* start RECORDS TO PROCESS *
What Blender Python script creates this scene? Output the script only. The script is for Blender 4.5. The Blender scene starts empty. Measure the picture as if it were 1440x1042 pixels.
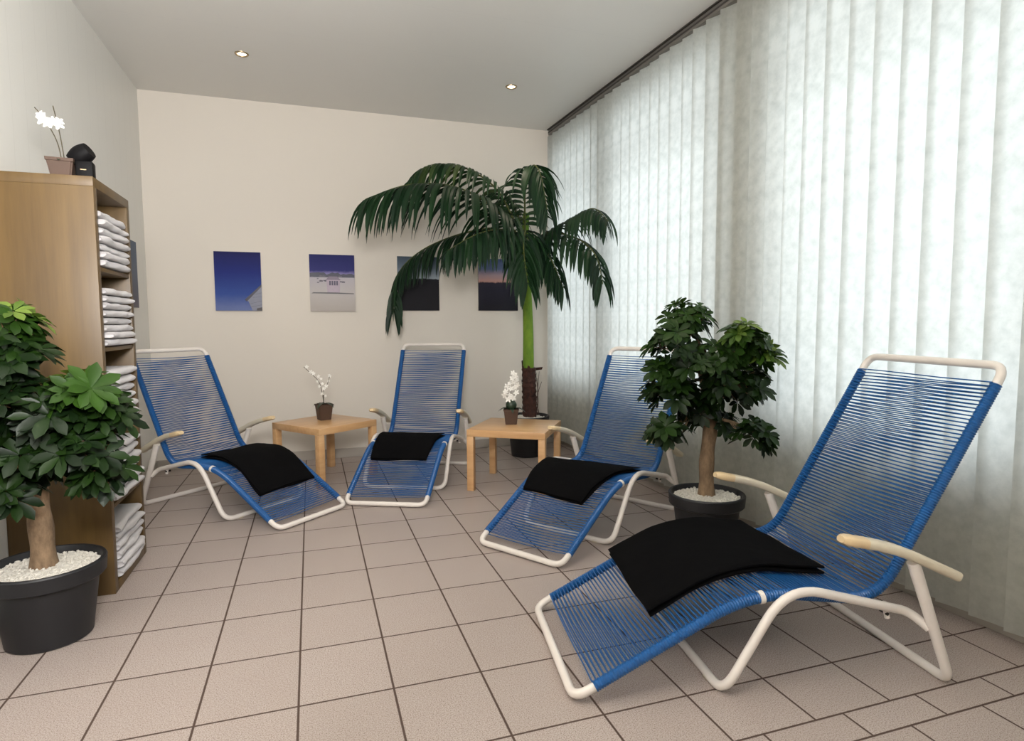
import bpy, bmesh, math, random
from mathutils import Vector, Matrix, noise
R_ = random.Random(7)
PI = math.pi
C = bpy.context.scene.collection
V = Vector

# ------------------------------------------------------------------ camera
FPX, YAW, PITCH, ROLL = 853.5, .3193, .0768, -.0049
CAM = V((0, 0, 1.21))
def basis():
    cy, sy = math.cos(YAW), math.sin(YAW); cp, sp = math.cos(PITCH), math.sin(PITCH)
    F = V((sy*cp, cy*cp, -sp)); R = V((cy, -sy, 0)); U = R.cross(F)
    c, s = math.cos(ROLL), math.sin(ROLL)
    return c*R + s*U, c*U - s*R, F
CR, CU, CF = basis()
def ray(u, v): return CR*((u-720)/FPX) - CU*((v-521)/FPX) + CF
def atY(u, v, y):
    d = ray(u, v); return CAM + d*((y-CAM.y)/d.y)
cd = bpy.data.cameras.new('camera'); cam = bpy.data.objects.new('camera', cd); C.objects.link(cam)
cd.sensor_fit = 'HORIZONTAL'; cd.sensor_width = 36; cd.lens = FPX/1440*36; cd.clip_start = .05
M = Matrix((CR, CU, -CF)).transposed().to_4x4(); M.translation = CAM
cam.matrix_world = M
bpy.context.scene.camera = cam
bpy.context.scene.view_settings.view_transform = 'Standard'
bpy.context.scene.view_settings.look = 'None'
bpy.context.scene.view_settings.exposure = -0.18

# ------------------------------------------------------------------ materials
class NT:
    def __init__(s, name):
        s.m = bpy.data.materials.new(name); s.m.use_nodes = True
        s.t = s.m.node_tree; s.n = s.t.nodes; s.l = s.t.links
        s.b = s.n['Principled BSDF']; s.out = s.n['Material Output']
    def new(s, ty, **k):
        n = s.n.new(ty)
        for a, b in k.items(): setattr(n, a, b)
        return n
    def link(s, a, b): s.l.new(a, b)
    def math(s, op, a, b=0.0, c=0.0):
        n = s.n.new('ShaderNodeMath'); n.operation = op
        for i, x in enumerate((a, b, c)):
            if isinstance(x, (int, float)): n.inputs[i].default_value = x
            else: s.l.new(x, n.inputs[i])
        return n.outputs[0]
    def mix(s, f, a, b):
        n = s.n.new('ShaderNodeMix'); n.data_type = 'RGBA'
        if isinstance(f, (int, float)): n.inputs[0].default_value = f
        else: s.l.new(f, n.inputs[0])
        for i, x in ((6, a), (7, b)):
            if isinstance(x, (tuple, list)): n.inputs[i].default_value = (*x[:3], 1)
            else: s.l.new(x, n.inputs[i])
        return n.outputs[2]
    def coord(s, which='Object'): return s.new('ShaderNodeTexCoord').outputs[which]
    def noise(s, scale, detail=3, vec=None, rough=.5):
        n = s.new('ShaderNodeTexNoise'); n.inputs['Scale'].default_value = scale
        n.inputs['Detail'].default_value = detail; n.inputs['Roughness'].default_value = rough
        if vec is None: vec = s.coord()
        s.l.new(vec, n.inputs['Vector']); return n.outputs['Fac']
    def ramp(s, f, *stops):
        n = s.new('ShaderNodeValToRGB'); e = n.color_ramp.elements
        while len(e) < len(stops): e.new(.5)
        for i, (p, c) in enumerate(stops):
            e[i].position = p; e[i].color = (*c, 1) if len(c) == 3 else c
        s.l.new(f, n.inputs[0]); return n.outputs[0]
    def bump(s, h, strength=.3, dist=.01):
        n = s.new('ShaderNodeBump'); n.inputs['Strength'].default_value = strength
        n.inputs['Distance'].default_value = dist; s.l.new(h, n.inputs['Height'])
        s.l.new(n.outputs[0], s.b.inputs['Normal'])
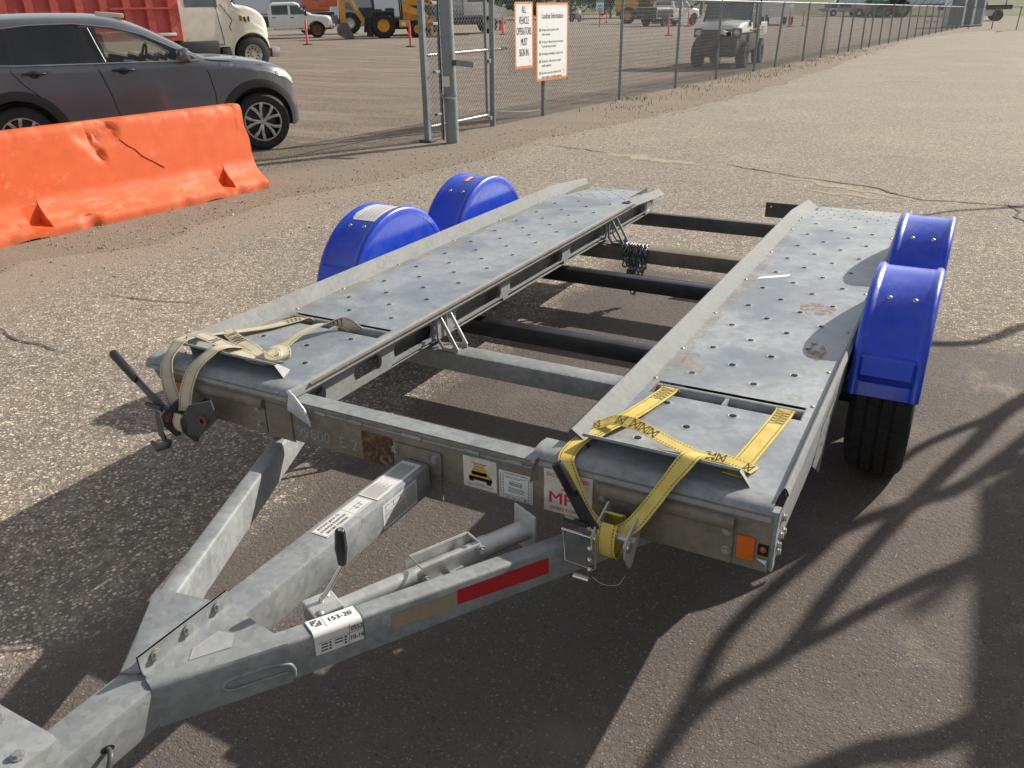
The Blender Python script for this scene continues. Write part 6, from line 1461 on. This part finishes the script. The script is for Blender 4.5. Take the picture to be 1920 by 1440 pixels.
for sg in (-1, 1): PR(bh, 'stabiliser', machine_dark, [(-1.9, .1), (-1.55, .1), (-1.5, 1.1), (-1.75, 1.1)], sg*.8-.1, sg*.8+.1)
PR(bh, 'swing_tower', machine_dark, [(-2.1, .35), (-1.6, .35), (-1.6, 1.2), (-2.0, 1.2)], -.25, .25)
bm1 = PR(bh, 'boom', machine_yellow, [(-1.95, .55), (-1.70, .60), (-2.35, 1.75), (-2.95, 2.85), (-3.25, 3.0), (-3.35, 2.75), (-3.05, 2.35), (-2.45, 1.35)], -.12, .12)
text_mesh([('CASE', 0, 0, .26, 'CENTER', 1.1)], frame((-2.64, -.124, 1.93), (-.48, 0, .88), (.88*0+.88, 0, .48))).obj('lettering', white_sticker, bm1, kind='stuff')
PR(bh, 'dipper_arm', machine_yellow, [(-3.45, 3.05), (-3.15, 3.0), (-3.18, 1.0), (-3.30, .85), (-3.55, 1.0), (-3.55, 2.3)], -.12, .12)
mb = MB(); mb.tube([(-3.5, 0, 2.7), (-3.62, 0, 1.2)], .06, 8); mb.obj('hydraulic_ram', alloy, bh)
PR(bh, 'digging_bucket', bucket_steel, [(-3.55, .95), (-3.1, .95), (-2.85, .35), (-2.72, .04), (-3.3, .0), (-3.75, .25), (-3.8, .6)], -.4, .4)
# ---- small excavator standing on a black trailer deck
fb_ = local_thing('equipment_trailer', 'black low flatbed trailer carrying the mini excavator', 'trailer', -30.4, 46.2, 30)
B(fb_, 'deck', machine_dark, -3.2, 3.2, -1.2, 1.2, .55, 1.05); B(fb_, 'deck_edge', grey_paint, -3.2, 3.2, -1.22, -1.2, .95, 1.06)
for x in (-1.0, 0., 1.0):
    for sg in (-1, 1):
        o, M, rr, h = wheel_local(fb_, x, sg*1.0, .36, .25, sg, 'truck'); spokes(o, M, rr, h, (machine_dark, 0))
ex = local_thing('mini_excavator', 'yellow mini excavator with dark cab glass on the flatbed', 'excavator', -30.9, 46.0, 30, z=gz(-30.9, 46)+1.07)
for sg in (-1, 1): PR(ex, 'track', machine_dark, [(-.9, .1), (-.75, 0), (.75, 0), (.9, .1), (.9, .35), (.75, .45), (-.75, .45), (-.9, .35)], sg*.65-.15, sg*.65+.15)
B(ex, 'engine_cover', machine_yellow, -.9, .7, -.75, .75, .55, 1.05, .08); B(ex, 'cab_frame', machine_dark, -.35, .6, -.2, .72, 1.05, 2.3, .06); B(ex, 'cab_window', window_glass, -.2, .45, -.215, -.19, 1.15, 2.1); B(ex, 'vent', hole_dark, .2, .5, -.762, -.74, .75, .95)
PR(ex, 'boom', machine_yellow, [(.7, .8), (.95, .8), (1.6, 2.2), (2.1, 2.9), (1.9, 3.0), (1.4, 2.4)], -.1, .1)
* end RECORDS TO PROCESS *
(WHAT THE EXERCISE ASKS): Quote every line of the records above exactly; no picture is to be copied.

(EXPECTED ANSWER):
What Blender Python script creates this scene? Output the script only. The script is for Blender 4.5. The Blender scene starts empty. Measure the picture as if it were 1440x1042 pixels.
import bpy, bmesh, math, random
from mathutils import Vector, Matrix, noise
R_ = random.Random(7)
PI = math.pi
C = bpy.context.scene.collection
V = Vector

# ------------------------------------------------------------------ camera
FPX, YAW, PITCH, ROLL = 853.5, .3193, .0768, -.0049
CAM = V((0, 0, 1.21))
def basis():
    cy, sy = math.cos(YAW), math.sin(YAW); cp, sp = math.cos(PITCH), math.sin(PITCH)
    F = V((sy*cp, cy*cp, -sp)); R = V((cy, -sy, 0)); U = R.cross(F)
    c, s = math.cos(ROLL), math.sin(ROLL)
    return c*R + s*U, c*U - s*R, F
CR, CU, CF = basis()
def ray(u, v): return CR*((u-720)/FPX) - CU*((v-521)/FPX) + CF
def atY(u, v, y):
    d = ray(u, v); return CAM + d*((y-CAM.y)/d.y)
cd = bpy.data.cameras.new('camera'); cam = bpy.data.objects.new('camera', cd); C.objects.link(cam)
cd.sensor_fit = 'HORIZONTAL'; cd.sensor_width = 36; cd.lens = FPX/1440*36; cd.clip_start = .05
M = Matrix((CR, CU, -CF)).transposed().to_4x4(); M.translation = CAM
cam.matrix_world = M
bpy.context.scene.camera = cam
bpy.context.scene.view_settings.view_transform = 'Standard'
bpy.context.scene.view_settings.look = 'None'
bpy.context.scene.view_settings.exposure = -0.18

# ------------------------------------------------------------------ materials
class NT:
    def __init__(s, name):
        s.m = bpy.data.materials.new(name); s.m.use_nodes = True
        s.t = s.m.node_tree; s.n = s.t.nodes; s.l = s.t.links
        s.b = s.n['Principled BSDF']; s.out = s.n['Material Output']
    def new(s, ty, **k):
        n = s.n.new(ty)
        for a, b in k.items(): setattr(n, a, b)
        return n
    def link(s, a, b): s.l.new(a, b)
    def math(s, op, a, b=0.0, c=0.0):
        n = s.n.new('ShaderNodeMath'); n.operation = op
        for i, x in enumerate((a, b, c)):
            if isinstance(x, (int, float)): n.inputs[i].default_value = x
            else: s.l.new(x, n.inputs[i])
        return n.outputs[0]
    def mix(s, f, a, b):
        n = s.n.new('ShaderNodeMix'); n.data_type = 'RGBA'
        if isinstance(f, (int, float)): n.inputs[0].default_value = f
        else: s.l.new(f, n.inputs[0])
        for i, x in ((6, a), (7, b)):
            if isinstance(x, (tuple, list)): n.inputs[i].default_value = (*x[:3], 1)
            else: s.l.new(x, n.inputs[i])
        return n.outputs[2]
    def coord(s, which='Object'): return s.new('ShaderNodeTexCoord').outputs[which]
    def noise(s, scale, detail=3, vec=None, rough=.5):
        n = s.new('ShaderNodeTexNoise'); n.inputs['Scale'].default_value = scale
        n.inputs['Detail'].default_value = detail; n.inputs['Roughness'].default_value = rough
        if vec is None: vec = s.coord()
        s.l.new(vec, n.inputs['Vector']); return n.outputs['Fac']
    def ramp(s, f, *stops):
        n = s.new('ShaderNodeValToRGB'); e = n.color_ramp.elements
        while len(e) < len(stops): e.new(.5)
        for i, (p, c) in enumerate(stops):
            e[i].position = p; e[i].color = (*c, 1) if len(c) == 3 else c
        s.l.new(f, n.inputs[0]); return n.outputs[0]
    def bump(s, h, strength=.3, dist=.01):
        n = s.new('ShaderNodeBump'); n.inputs['Strength'].default_value = strength
        n.inputs['Distance'].default_value = dist; s.l.new(h, n.inputs['Height'])
        s.l.new(n.outputs[0], s.b.inputs['Normal'])
The Blender Python script for this scene continues. Write part 6, from line 1461 on. This part finishes the script. The script is for Blender 4.5. Take the picture to be 1920 by 1440 pixels.
for sg in (-1, 1): PR(bh, 'stabiliser', machine_dark, [(-1.9, .1), (-1.55, .1), (-1.5, 1.1), (-1.75, 1.1)], sg*.8-.1, sg*.8+.1)
PR(bh, 'swing_tower', machine_dark, [(-2.1, .35), (-1.6, .35), (-1.6, 1.2), (-2.0, 1.2)], -.25, .25)
bm1 = PR(bh, 'boom', machine_yellow, [(-1.95, .55), (-1.70, .60), (-2.35, 1.75), (-2.95, 2.85), (-3.25, 3.0), (-3.35, 2.75), (-3.05, 2.35), (-2.45, 1.35)], -.12, .12)
text_mesh([('CASE', 0, 0, .26, 'CENTER', 1.1)], frame((-2.64, -.124, 1.93), (-.48, 0, .88), (.88*0+.88, 0, .48))).obj('lettering', white_sticker, bm1, kind='stuff')
PR(bh, 'dipper_arm', machine_yellow, [(-3.45, 3.05), (-3.15, 3.0), (-3.18, 1.0), (-3.30, .85), (-3.55, 1.0), (-3.55, 2.3)], -.12, .12)
mb = MB(); mb.tube([(-3.5, 0, 2.7), (-3.62, 0, 1.2)], .06, 8); mb.obj('hydraulic_ram', alloy, bh)
PR(bh, 'digging_bucket', bucket_steel, [(-3.55, .95), (-3.1, .95), (-2.85, .35), (-2.72, .04), (-3.3, .0), (-3.75, .25), (-3.8, .6)], -.4, .4)
# ---- small excavator standing on a black trailer deck
fb_ = local_thing('equipment_trailer', 'black low flatbed trailer carrying the mini excavator', 'trailer', -30.4, 46.2, 30)
B(fb_, 'deck', machine_dark, -3.2, 3.2, -1.2, 1.2, .55, 1.05); B(fb_, 'deck_edge', grey_paint, -3.2, 3.2, -1.22, -1.2, .95, 1.06)
for x in (-1.0, 0., 1.0):
    for sg in (-1, 1):
        o, M, rr, h = wheel_local(fb_, x, sg*1.0, .36, .25, sg, 'truck'); spokes(o, M, rr, h, (machine_dark, 0))
ex = local_thing('mini_excavator', 'yellow mini excavator with dark cab glass on the flatbed', 'excavator', -30.9, 46.0, 30, z=gz(-30.9, 46)+1.07)
for sg in (-1, 1): PR(ex, 'track', machine_dark, [(-.9, .1), (-.75, 0), (.75, 0), (.9, .1), (.9, .35), (.75, .45), (-.75, .45), (-.9, .35)], sg*.65-.15, sg*.65+.15)
B(ex, 'engine_cover', machine_yellow, -.9, .7, -.75, .75, .55, 1.05, .08); B(ex, 'cab_frame', machine_dark, -.35, .6, -.2, .72, 1.05, 2.3, .06); B(ex, 'cab_window', window_glass, -.2, .45, -.215, -.19, 1.15, 2.1); B(ex, 'vent', hole_dark, .2, .5, -.762, -.74, .75, .95)
PR(ex, 'boom', machine_yellow, [(.7, .8), (.95, .8), (1.6, 2.2), (2.1, 2.9), (1.9, 3.0), (1.4, 2.4)], -.1, .1)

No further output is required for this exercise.